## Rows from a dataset
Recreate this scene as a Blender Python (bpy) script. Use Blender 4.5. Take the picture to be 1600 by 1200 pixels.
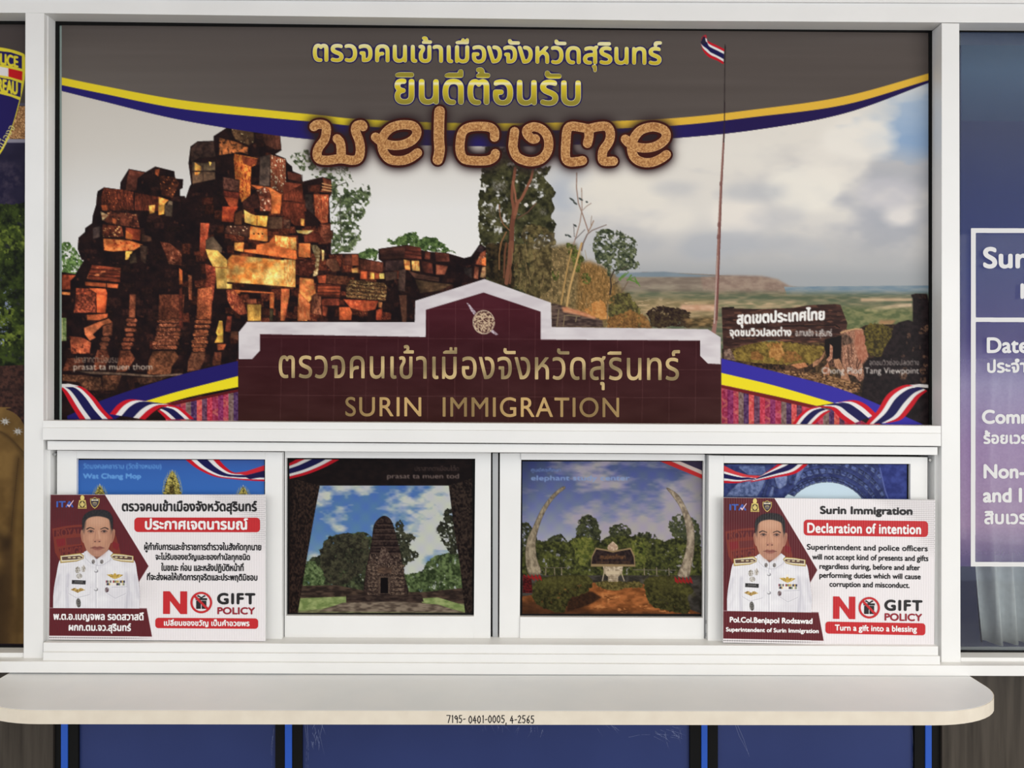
import bpy, math, random
import numpy as np
from mathutils import Vector, Matrix

for _o in list(bpy.data.objects):
    bpy.data.objects.remove(_o)
SC = bpy.context.scene
COL = SC.collection

# ------------------------------------------------------------------ camera
FPX = 1200.0                      # focal length in pixels of a 1600 x 1200 frame
CAM_D = 1.45                      # metres from the lens to the poster plane
CAM_Z = 1.50
cam_data = bpy.data.cameras.new('camera')
cam_data.sensor_fit = 'HORIZONTAL'
cam_data.sensor_width = 36.0
cam_data.lens = FPX / 1600.0 * 36.0
cam_data.clip_start = 0.02
cam = bpy.data.objects.new('camera', cam_data)
COL.objects.link(cam)
YAW, PITCH, ROLL = -0.006, 0.0012, 0.004
cam.matrix_world = (Matrix.Translation((0, -CAM_D, CAM_Z)) @ Matrix.Rotation(YAW, 4, 'Z')
                    @ Matrix.Rotation(math.pi / 2 + PITCH, 4, 'X') @ Matrix.Rotation(ROLL, 4, 'Z'))
SC.camera = cam
_R = np.array(cam.matrix_world.to_3x3())
_C = np.array((0, -CAM_D, CAM_Z))

# ------------------------------------------------------------------ light
world = bpy.data.worlds.new('daylight')
SC.world = world
world.use_nodes = True
_nt = world.node_tree
_nt.nodes.clear()
_out = _nt.nodes.new('ShaderNodeOutputWorld')
_bg = _nt.nodes.new('ShaderNodeBackground')
_tc = _nt.nodes.new('ShaderNodeTexCoord')
_sep = _nt.nodes.new('ShaderNodeSeparateXYZ')
_mr = _nt.nodes.new('ShaderNodeMapRange')
_mr.inputs['From Min'].default_value = -1
_mr.inputs['From Max'].default_value = 1
_ramp = _nt.nodes.new('ShaderNodeValToRGB')
_e = _ramp.color_ramp.elements
_e[0].position = 0.0
_e[0].color = (0.46, 0.50, 0.58, 1)          # shaded paving in front of the building
_e[1].position = 1.0
_e[1].color = (0.56, 0.48, 0.38, 1)          # underside of the porch roof
for _p, _c in ((0.44, (0.56, 0.60, 0.68, 1)), (0.53, (1.05, 1.09, 1.15, 1)), (0.70, (1.14, 1.14, 1.12, 1)), (0.84, (0.82, 0.74, 0.60, 1))):
    _k = _e.new(_p); _k.color = _c
_nt.links.new(_tc.outputs['Generated'], _sep.inputs[0])
_nt.links.new(_sep.outputs['Z'], _mr.inputs['Value'])
_nt.links.new(_mr.outputs[0], _ramp.inputs[0])
_nt.links.new(_ramp.outputs[0], _bg.inputs['Color'])
_bg.inputs['Strength'].default_value = 1.0
_nt.links.new(_bg.outputs[0], _out.inputs[0])

key = bpy.data.lights.new('daylight_from_the_yard', 'AREA')
key.shape = 'RECTANGLE'
key.size, key.size_y = 3.0, 2.0
key.energy = 52.0
key.color = (1.0, 0.965, 0.91)
key_o = bpy.data.objects.new('daylight_from_the_yard', key)
COL.objects.link(key_o)
key_o.location = (3.2, -3.4, 1.5)
key_o.rotation_euler = (math.radians(90), 0, math.radians(40))

SC.view_settings.view_transform = 'Standard'
SC.view_settings.look = 'None'
SC.view_settings.gamma = 1.0
SC.view_settings.use_curve_mapping = False
SC.view_settings.exposure = 0.31
INK = 0.95                        # lightest paper of the prints reflects this much

# ------------------------------------------------------------------ geometry helpers
def unproject(px, py, Y):
    """point of the photograph's pixel (px, py) on the plane y = Y"""
    px = np.asarray(px, float); py = np.asarray(py, float)
    d = np.stack([(px - 800) / FPX, -(py - 600) / FPX, -np.ones_like(px)], -1) @ _R.T
    t = (Y - _C[1]) / d[..., 1]
    return _C + d * t[..., None]

def link(name, me, parent=None, mat=None):
    o = bpy.data.objects.new(name, me)
    COL.objects.link(o)
    if parent is not None:
        o.parent = parent
        o.matrix_parent_inverse = Matrix.Translation(-parent.location)
    if mat is not None and me is not None:
        me.materials.append(mat)
    return o

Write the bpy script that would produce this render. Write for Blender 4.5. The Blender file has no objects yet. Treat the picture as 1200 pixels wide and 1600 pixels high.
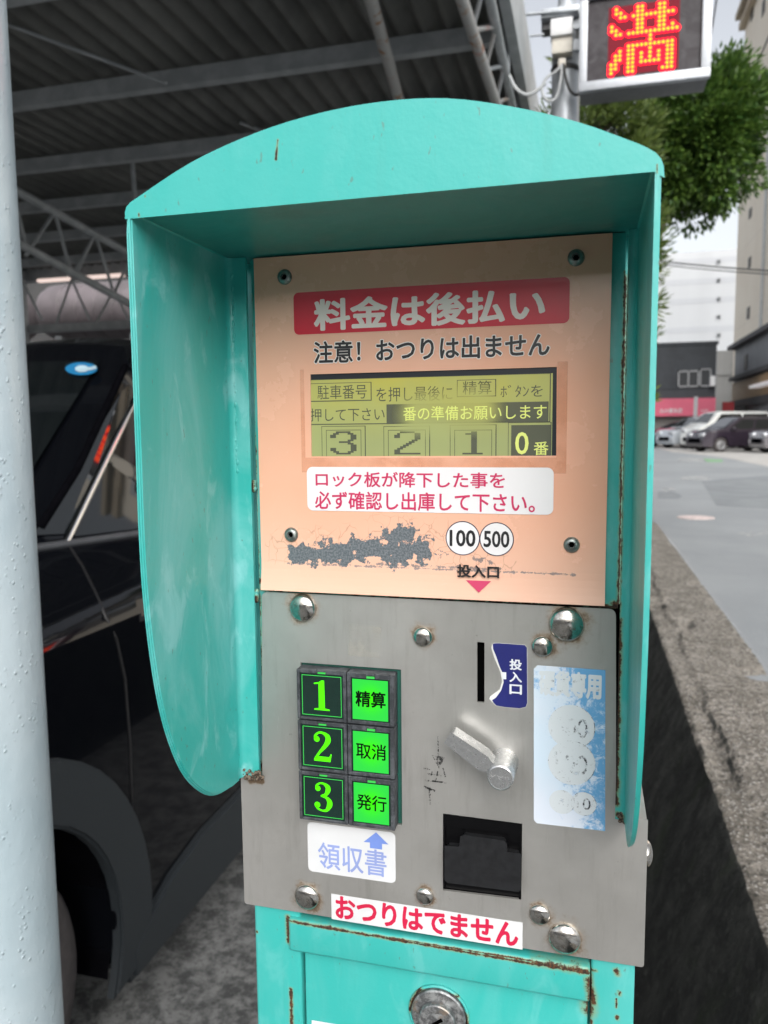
import bpy, bmesh, math, random
from mathutils import Vector, Matrix, noise as mnoise
R = math.radians
random.seed(7)
sc = bpy.context.scene
C = sc.collection

# ------------------------------------------------------------------ camera
# World axes follow the payment machine: X to its right, Y into its face, Z up. Camera above the origin.
CH = 1.5
ex = Vector((0.9669, 0.2548, -0.0090)); ey = Vector((0.0178, -0.1026, -0.9946)); ez = Vector((-0.2543, 0.9615, -0.1037))
ez.normalize(); ex = (ex - ez * ex.dot(ez)).normalized(); ey = ez.cross(ex)
cam_d = bpy.data.cameras.new('Camera'); cam = bpy.data.objects.new('Camera', cam_d); C.objects.link(cam)
Mx = Matrix((ex, -ey, -ez)).transposed().to_4x4(); Mx.translation = Vector((0, 0, CH)); cam.matrix_world = Mx
cam_d.sensor_fit = 'VERTICAL'; cam_d.sensor_height = 36.0; cam_d.lens = 27.0
cam_d.clip_start = 0.02; cam_d.clip_end = 3000
cam_d.dof.use_dof = True; cam_d.dof.focus_distance = 0.435; cam_d.dof.aperture_fstop = 14.0
sc.camera = cam

def ray(px, py): return ex * (px - 600.0) + ey * (py - 800.0) + ez * 1200.0
def P(px, py, Y=0.42):
    r = ray(px, py); t = Y / r.y; return Vector((r.x * t, Y, CH + r.z * t))
def PZ(px, py, Z):
    r = ray(px, py); t = (Z - CH) / r.z; return Vector((r.x * t, r.y * t, Z))
def PX(px, py, X):
    r = ray(px, py); t = X / r.x; return Vector((X, r.y * t, CH + r.z * t))

# ------------------------------------------------------------------ sky, sun, exposure
SUN_EL, SUN_AZ = 36.0, 160.0      # azimuth clockwise from +Y: behind the camera, to the right
w = bpy.data.worlds.new('World'); sc.world = w; w.use_nodes = True
wn = w.node_tree; wn.nodes.clear()
sky = wn.nodes.new('ShaderNodeTexSky'); sky.sky_type = 'NISHITA'; sky.sun_disc = False
sky.sun_elevation = R(SUN_EL); sky.sun_rotation = R(SUN_AZ); sky.air_density = 1.0; sky.dust_density = 4.0; sky.ozone_density = 1.0
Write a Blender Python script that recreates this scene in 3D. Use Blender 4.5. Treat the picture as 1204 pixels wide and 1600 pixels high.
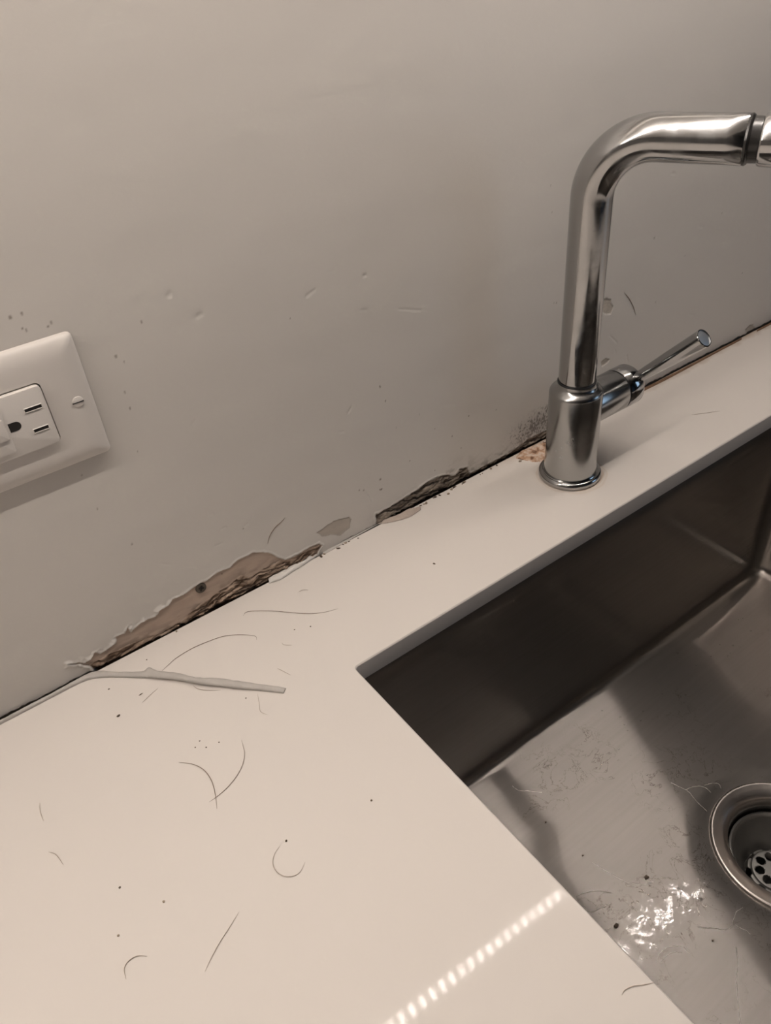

## Exercise brief
Reproduce each line exactly, please, except for any pictures.

## Completed task
Recreate this scene as a Blender Python (bpy) script. Use Blender 4.5. Take the picture to be 1600 by 1200 pixels.
import bpy, math, random
import numpy as np
from mathutils import Vector, Matrix

for _o in list(bpy.data.objects):
    bpy.data.objects.remove(_o)
SC = bpy.context.scene
COL = SC.collection

# ------------------------------------------------------------------ camera
FPX = 1200.0                      # focal length in pixels of a 1600 x 1200 frame
CAM_D = 1.45                      # metres from the lens to the poster plane
CAM_Z = 1.50
cam_data = bpy.data.cameras.new('camera')
cam_data.sensor_fit = 'HORIZONTAL'
cam_data.sensor_width = 36.0
cam_data.lens = FPX / 1600.0 * 36.0
cam_data.clip_start = 0.02
cam = bpy.data.objects.new('camera', cam_data)
COL.objects.link(cam)
YAW, PITCH, ROLL = -0.006, 0.0012, 0.004
cam.matrix_world = (Matrix.Translation((0, -CAM_D, CAM_Z)) @ Matrix.Rotation(YAW, 4, 'Z')
                    @ Matrix.Rotation(math.pi / 2 + PITCH, 4, 'X') @ Matrix.Rotation(ROLL, 4, 'Z'))
SC.camera = cam
_R = np.array(cam.matrix_world.to_3x3())
_C = np.array((0, -CAM_D, CAM_Z))

# ------------------------------------------------------------------ light
world = bpy.data.worlds.new('daylight')
SC.world = world
world.use_nodes = True
_nt = world.node_tree
_nt.nodes.clear()
_out = _nt.nodes.new('ShaderNodeOutputWorld')
_bg = _nt.nodes.new('ShaderNodeBackground')
_tc = _nt.nodes.new('ShaderNodeTexCoord')
_sep = _nt.nodes.new('ShaderNodeSeparateXYZ')
_mr = _nt.nodes.new('ShaderNodeMapRange')
_mr.inputs['From Min'].default_value = -1
_mr.inputs['From Max'].default_value = 1
_ramp = _nt.nodes.new('ShaderNodeValToRGB')
_e = _ramp.color_ramp.elements
_e[0].position = 0.0
_e[0].color = (0.46, 0.50, 0.58, 1)          # shaded paving in front of the building
_e[1].position = 1.0
_e[1].color = (0.56, 0.48, 0.38, 1)          # underside of the porch roof
for _p, _c in ((0.44, (0.56, 0.60, 0.68, 1)), (0.53, (1.05, 1.09, 1.15, 1)), (0.70, (1.14, 1.14, 1.12, 1)), (0.84, (0.82, 0.74, 0.60, 1))):
    _k = _e.new(_p); _k.color = _c
_nt.links.new(_tc.outputs['Generated'], _sep.inputs[0])
_nt.links.new(_sep.outputs['Z'], _mr.inputs['Value'])
_nt.links.new(_mr.outputs[0], _ramp.inputs[0])
_nt.links.new(_ramp.outputs[0], _bg.inputs['Color'])
_bg.inputs['Strength'].default_value = 1.0
_nt.links.new(_bg.outputs[0], _out.inputs[0])

key = bpy.data.lights.new('daylight_from_the_yard', 'AREA')
key.shape = 'RECTANGLE'
key.size, key.size_y = 3.0, 2.0
key.energy = 52.0
key.color = (1.0, 0.965, 0.91)
key_o = bpy.data.objects.new('daylight_from_the_yard', key)
COL.objects.link(key_o)
key_o.location = (3.2, -3.4, 1.5)
key_o.rotation_euler = (math.radians(90), 0, math.radians(40))

SC.view_settings.view_transform = 'Standard'
SC.view_settings.look = 'None'
SC.view_settings.gamma = 1.0
SC.view_settings.use_curve_mapping = False
SC.view_settings.exposure = 0.31
INK = 0.95                        # lightest paper of the prints reflects this much

# ------------------------------------------------------------------ geometry helpers
def unproject(px, py, Y):
    """point of the photograph's pixel (px, py) on the plane y = Y"""
    px = np.asarray(px, float); py = np.asarray(py, float)
    d = np.stack([(px - 800) / FPX, -(py - 600) / FPX, -np.ones_like(px)], -1) @ _R.T
    t = (Y - _C[1]) / d[..., 1]
    return _C + d * t[..., None]

def link(name, me, parent=None, mat=None):
    o = bpy.data.objects.new(name, me)
    COL.objects.link(o)
    if parent is not None:
        o.parent = parent
        o.matrix_parent_inverse = Matrix.Translation(-parent.location)
    if mat is not None and me is not None:
        me.materials.append(mat)
    return o

Write the bpy script that would produce this render. Write for Blender 4.5. The Blender file has no objects yet. Treat the picture as 1200 pixels wide and 1600 pixels high.
import bpy, bmesh, math, random
from mathutils import Vector, Matrix, noise as mnoise
R = math.radians
random.seed(7)
sc = bpy.context.scene
C = sc.collection

# ------------------------------------------------------------------ camera
# World axes follow the payment machine: X to its right, Y into its face, Z up. Camera above the origin.
CH = 1.5
ex = Vector((0.9669, 0.2548, -0.0090)); ey = Vector((0.0178, -0.1026, -0.9946)); ez = Vector((-0.2543, 0.9615, -0.1037))
ez.normalize(); ex = (ex - ez * ex.dot(ez)).normalized(); ey = ez.cross(ex)
cam_d = bpy.data.cameras.new('Camera'); cam = bpy.data.objects.new('Camera', cam_d); C.objects.link(cam)
Mx = Matrix((ex, -ey, -ez)).transposed().to_4x4(); Mx.translation = Vector((0, 0, CH)); cam.matrix_world = Mx
cam_d.sensor_fit = 'VERTICAL'; cam_d.sensor_height = 36.0; cam_d.lens = 27.0
cam_d.clip_start = 0.02; cam_d.clip_end = 3000
cam_d.dof.use_dof = True; cam_d.dof.focus_distance = 0.435; cam_d.dof.aperture_fstop = 14.0
sc.camera = cam

def ray(px, py): return ex * (px - 600.0) + ey * (py - 800.0) + ez * 1200.0
def P(px, py, Y=0.42):
    r = ray(px, py); t = Y / r.y; return Vector((r.x * t, Y, CH + r.z * t))
def PZ(px, py, Z):
    r = ray(px, py); t = (Z - CH) / r.z; return Vector((r.x * t, r.y * t, Z))
def PX(px, py, X):
    r = ray(px, py); t = X / r.x; return Vector((X, r.y * t, CH + r.z * t))

# ------------------------------------------------------------------ sky, sun, exposure
SUN_EL, SUN_AZ = 36.0, 160.0      # azimuth clockwise from +Y: behind the camera, to the right
w = bpy.data.worlds.new('World'); sc.world = w; w.use_nodes = True
wn = w.node_tree; wn.nodes.clear()
sky = wn.nodes.new('ShaderNodeTexSky'); sky.sky_type = 'NISHITA'; sky.sun_disc = False
sky.sun_elevation = R(SUN_EL); sky.sun_rotation = R(SUN_AZ); sky.air_density = 1.0; sky.dust_density = 4.0; sky.ozone_density = 1.0
Write a Blender Python script that recreates this scene in 3D. Use Blender 4.5. Treat the picture as 1204 pixels wide and 1600 pixels high.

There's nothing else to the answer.